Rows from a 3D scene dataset
◆ ◆ ◆ ◆ ◆

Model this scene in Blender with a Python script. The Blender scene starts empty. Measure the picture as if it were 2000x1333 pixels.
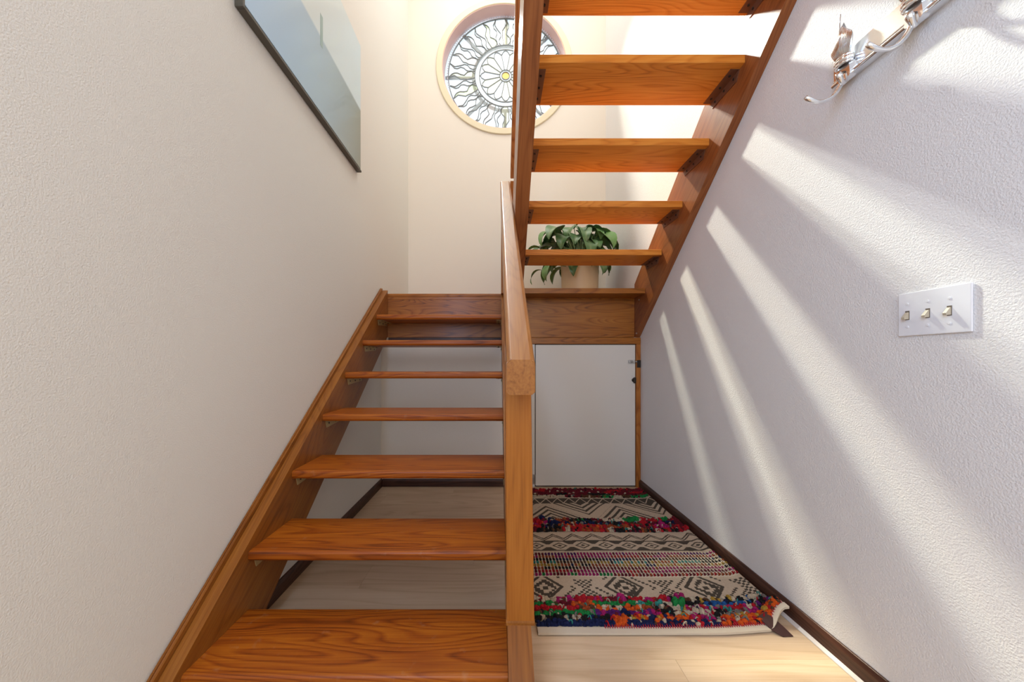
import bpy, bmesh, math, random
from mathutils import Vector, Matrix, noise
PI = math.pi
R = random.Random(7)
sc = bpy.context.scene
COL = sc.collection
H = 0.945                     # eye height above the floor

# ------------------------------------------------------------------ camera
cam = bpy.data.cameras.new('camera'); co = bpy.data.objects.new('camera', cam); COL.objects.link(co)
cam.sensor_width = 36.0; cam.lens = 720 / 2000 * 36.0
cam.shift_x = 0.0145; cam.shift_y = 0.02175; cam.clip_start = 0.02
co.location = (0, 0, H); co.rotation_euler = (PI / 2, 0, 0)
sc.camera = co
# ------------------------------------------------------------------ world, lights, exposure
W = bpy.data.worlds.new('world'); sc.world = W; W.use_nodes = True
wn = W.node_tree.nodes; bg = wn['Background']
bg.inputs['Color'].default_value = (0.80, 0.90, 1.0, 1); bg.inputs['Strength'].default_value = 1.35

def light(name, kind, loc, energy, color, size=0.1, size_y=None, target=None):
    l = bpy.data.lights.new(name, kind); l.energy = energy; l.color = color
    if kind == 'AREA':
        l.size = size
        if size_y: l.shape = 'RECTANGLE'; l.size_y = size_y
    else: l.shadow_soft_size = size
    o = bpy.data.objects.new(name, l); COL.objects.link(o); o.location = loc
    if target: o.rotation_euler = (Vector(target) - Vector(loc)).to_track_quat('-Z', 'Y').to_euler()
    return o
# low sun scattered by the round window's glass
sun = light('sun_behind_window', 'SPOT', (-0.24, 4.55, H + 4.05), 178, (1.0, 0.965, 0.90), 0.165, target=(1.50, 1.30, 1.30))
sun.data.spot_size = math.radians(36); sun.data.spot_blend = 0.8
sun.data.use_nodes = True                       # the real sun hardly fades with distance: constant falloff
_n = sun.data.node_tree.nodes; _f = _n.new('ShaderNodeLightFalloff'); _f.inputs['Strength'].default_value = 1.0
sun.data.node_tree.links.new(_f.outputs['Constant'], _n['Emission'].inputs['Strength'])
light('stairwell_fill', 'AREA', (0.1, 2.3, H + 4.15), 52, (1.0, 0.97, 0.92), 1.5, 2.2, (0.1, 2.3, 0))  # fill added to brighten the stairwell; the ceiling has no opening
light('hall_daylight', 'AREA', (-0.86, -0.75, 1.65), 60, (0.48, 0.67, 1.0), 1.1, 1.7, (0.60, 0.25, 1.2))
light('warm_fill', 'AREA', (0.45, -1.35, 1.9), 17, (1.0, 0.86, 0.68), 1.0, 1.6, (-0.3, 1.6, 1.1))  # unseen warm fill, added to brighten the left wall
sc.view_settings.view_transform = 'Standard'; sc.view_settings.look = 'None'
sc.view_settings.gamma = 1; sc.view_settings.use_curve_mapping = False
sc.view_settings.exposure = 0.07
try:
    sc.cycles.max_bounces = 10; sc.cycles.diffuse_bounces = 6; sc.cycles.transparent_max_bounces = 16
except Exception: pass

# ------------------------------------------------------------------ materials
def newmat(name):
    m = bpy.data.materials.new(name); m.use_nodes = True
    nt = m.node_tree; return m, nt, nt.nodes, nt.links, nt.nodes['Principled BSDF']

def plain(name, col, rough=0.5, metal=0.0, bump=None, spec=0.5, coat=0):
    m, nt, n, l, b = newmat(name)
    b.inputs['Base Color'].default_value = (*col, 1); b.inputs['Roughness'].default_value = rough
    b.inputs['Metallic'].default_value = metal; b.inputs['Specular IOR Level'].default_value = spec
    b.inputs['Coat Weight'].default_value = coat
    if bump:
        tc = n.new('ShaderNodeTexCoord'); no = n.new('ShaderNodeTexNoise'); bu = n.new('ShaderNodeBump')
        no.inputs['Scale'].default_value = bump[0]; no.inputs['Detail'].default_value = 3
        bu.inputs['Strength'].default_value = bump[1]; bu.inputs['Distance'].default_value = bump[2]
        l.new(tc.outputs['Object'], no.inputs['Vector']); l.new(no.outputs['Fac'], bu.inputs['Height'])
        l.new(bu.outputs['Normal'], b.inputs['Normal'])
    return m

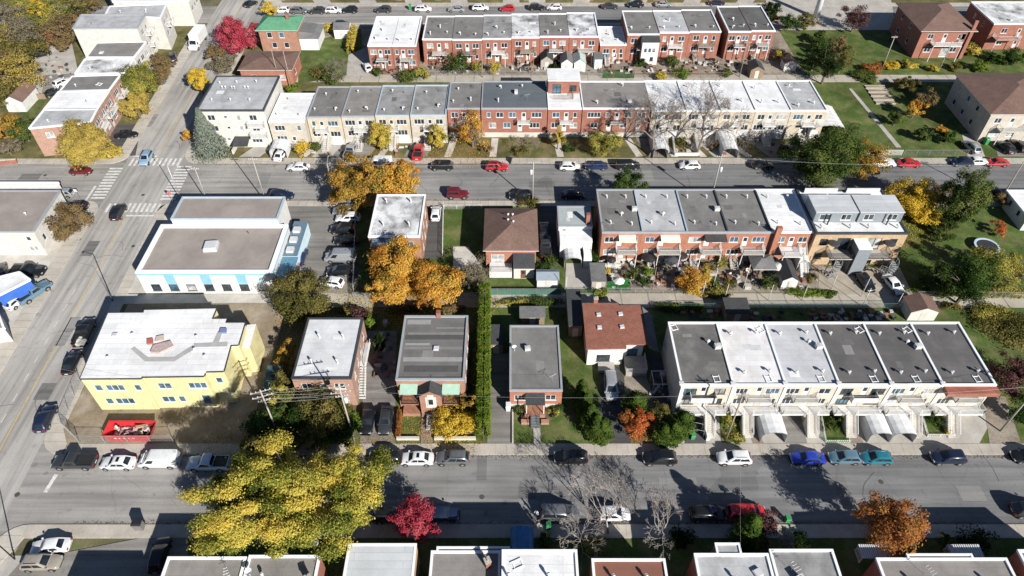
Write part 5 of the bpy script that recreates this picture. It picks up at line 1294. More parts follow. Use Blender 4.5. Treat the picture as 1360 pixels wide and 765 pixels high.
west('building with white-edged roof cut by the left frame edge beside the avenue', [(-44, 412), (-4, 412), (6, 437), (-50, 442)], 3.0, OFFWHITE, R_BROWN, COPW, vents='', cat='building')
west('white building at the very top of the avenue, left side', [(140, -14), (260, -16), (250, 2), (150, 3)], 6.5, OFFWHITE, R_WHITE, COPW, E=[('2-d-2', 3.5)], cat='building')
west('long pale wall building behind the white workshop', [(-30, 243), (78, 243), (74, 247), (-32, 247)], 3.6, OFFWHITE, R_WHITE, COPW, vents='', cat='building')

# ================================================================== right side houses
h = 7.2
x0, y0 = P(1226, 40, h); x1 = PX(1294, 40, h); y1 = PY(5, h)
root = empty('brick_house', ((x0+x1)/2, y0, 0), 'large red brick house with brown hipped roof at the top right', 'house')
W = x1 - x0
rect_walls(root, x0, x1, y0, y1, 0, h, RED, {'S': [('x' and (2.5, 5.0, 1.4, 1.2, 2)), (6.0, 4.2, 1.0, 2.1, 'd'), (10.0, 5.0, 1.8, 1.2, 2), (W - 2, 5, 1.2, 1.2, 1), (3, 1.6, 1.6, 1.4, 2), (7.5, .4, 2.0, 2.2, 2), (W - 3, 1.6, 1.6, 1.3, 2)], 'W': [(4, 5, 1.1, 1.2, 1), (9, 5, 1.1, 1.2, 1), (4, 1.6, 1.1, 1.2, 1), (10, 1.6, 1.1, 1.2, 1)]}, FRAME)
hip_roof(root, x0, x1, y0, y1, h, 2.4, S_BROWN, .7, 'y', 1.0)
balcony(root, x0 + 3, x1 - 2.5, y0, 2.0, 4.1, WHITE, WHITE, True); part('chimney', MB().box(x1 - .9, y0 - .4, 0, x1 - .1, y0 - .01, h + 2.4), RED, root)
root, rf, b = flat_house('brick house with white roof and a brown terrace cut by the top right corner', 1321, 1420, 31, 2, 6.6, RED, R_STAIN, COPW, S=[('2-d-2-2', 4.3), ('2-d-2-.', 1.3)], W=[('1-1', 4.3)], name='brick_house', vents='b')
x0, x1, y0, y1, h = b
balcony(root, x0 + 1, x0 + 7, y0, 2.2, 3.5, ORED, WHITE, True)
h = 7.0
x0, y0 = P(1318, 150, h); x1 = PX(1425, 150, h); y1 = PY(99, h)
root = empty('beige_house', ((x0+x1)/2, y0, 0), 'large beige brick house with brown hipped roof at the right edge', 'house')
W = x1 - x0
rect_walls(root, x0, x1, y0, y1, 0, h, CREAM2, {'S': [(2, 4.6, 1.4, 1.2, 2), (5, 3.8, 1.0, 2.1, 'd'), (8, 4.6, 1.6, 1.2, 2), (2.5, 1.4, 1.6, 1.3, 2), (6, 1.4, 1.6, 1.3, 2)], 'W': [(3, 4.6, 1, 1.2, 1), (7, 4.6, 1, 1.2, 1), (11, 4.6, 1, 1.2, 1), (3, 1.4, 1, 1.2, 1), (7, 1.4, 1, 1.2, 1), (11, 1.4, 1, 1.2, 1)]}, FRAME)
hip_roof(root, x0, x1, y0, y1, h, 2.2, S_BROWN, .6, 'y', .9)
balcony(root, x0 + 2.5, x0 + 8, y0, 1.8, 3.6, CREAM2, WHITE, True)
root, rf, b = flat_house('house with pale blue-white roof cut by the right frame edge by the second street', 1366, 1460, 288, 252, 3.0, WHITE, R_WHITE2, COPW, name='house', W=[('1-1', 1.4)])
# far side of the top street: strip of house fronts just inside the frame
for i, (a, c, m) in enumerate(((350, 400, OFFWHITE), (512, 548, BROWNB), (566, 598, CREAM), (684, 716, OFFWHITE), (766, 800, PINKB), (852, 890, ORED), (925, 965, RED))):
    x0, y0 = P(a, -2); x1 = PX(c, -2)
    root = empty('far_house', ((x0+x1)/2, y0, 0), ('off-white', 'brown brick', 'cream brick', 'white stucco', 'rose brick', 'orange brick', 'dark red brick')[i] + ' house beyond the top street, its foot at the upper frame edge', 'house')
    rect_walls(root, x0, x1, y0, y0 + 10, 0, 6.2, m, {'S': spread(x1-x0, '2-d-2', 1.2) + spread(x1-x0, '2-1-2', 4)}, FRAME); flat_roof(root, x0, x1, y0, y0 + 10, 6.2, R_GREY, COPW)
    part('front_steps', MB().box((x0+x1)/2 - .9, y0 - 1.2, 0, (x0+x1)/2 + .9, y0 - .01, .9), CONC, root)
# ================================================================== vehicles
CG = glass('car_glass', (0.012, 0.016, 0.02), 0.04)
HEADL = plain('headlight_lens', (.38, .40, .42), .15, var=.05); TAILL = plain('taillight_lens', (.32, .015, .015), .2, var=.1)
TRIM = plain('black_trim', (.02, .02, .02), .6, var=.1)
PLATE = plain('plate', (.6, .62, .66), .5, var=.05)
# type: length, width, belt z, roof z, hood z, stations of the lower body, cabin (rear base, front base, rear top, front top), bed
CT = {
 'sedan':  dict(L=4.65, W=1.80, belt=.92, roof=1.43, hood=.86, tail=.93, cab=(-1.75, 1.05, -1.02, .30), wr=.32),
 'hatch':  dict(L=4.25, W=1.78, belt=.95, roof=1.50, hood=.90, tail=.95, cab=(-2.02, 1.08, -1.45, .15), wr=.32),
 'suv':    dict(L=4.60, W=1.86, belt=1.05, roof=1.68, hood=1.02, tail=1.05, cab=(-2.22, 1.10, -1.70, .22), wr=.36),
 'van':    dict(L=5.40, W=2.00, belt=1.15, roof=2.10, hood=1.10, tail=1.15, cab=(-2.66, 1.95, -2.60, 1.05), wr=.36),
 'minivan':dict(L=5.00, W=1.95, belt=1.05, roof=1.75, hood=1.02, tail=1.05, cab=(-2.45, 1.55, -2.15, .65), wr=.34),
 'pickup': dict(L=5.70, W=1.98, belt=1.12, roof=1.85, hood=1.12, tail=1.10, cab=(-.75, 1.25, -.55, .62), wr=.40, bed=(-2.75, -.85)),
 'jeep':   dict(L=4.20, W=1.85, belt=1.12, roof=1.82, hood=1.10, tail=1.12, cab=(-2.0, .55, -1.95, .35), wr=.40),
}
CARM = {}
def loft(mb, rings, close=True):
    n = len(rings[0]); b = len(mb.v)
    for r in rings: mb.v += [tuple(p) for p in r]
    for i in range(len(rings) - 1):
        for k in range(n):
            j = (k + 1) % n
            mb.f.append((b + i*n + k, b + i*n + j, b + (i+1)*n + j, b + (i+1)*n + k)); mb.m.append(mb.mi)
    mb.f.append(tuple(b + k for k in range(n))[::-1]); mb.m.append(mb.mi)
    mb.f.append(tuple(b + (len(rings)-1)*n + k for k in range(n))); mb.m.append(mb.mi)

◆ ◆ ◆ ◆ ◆

* **Requirement**
Skip the pictures and restate exactly the lines from the beginning of the listing to the line with "above the floor", that line included.

* **Output of the exercise**
Model this scene in Blender with a Python script. The Blender scene starts empty. Measure the picture as if it were 2000x1333 pixels.
import bpy, bmesh, math, random
from mathutils import Vector, Matrix, noise
PI = math.pi
R = random.Random(7)
sc = bpy.context.scene
COL = sc.collection
H = 0.945                     # eye height above the floor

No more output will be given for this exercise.